TASK — Work through the following lines and count those that hold the word "scene". Reply with that number only.

** begin DATA LINES **

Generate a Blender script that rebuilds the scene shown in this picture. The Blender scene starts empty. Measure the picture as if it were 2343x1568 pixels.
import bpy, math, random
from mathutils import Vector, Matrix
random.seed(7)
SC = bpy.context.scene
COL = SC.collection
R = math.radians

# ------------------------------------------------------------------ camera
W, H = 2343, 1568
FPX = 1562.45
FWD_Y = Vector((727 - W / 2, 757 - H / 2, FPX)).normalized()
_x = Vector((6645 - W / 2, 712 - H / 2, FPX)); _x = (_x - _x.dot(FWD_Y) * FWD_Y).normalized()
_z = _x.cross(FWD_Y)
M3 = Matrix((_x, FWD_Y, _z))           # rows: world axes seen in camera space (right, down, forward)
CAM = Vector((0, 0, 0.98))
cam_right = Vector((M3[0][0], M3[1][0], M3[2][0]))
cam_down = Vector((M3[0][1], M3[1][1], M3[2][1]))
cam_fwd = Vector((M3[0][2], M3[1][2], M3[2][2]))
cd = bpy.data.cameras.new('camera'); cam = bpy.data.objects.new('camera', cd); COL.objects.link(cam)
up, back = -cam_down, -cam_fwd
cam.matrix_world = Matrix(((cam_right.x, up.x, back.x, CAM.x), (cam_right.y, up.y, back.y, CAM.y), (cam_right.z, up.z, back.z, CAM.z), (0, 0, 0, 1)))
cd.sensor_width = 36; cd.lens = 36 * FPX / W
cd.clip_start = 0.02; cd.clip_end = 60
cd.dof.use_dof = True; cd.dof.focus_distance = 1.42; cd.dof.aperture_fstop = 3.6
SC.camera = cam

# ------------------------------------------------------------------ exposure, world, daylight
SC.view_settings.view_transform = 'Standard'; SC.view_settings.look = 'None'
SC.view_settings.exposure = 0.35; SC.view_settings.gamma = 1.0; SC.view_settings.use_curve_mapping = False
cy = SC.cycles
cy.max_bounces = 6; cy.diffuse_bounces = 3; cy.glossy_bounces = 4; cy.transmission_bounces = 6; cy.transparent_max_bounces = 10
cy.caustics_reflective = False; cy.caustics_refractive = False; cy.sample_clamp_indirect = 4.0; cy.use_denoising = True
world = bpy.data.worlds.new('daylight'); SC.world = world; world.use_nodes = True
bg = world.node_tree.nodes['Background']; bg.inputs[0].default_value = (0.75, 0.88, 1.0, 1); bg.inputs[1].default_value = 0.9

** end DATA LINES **

WRITTEN SOLUTION — 2